The Real Risk of China’s Engagement in Panama
What Happened: U.S. President Donald Trump has stoked controversy – and alarm – with his insistence that the United States must regain control over the Panama Canal. Behind this demand lurks concern about China’s growing influence in Panama in general, and over the canal specifically, since the two countries established diplomatic relations in 2017. While Trump’s repeated claims that China controls the Panama Canal are baseless, Beijing’s influence in Panama – and potential to disrupt the canal – is real.
In terms of China-Panama relations, “the real issue is the scope of its commercial presence there,” explains R. Evan Ellis, Latin America Research Professor with the U.S. Army War College. Most notably, Chinese company “Hutchison operates ports on both the Atlantic and Pacific sides of the canal… under extremely generous terms and under non-transparent conditions.” COSCO, a Chinese SOE, is one of the canal’s biggest customers. A laundry list of other Chinese firms, both state-owned and private, are involved in big-ticket infrastructure and development projects throughout the country. Beyond the economic links, China’s government has been specifically courting “individual Panamanian academics, businesspeople, politicians, journalists, government officials, and others” through free trips to China, business opportunities, and scholarships.
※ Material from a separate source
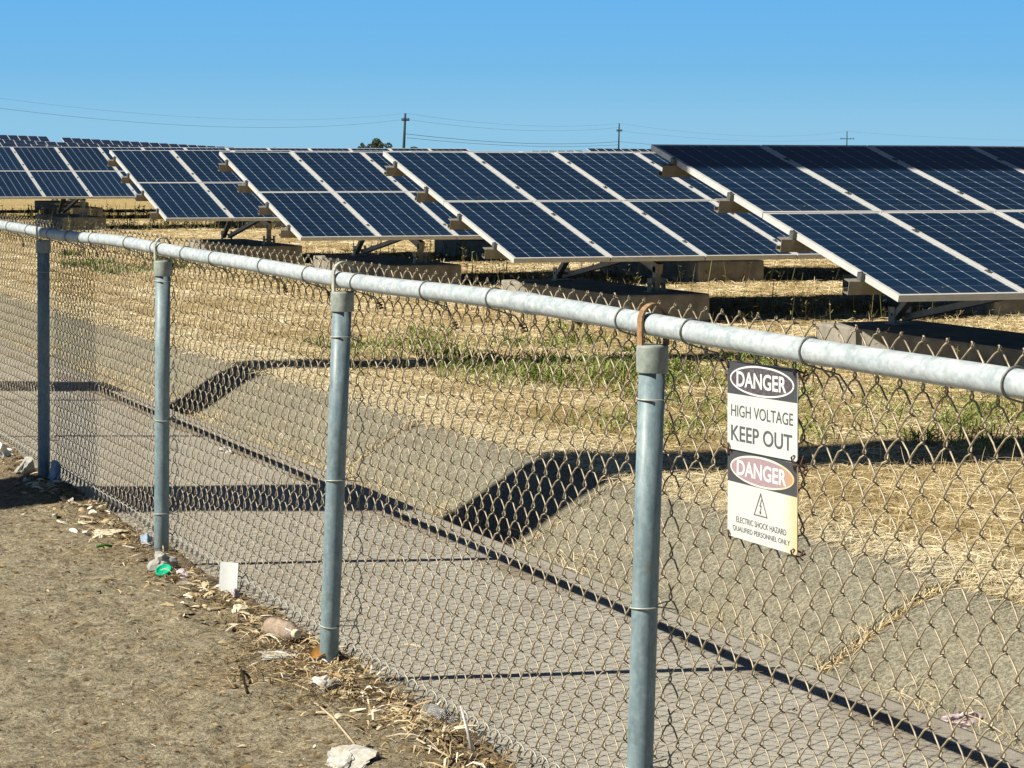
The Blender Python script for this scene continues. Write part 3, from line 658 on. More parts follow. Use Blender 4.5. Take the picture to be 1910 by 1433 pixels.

What Comes Next: “China’s efforts have created a worrisome web of relationships of interest, with the potential to be exploited by Beijing for information, favors, or other purposes,” Ellis concludes. That includes the potential to covertly sabotage the Panama Canal in a worst-case scenario. But the problem won’t be solved by an aggressive U.S. push to seize the canal. Instead, shoring up Panama’s transparency and anti-corruption efforts across the board would help remove the potential for illicit influence peddling by China – or any other foreign actor.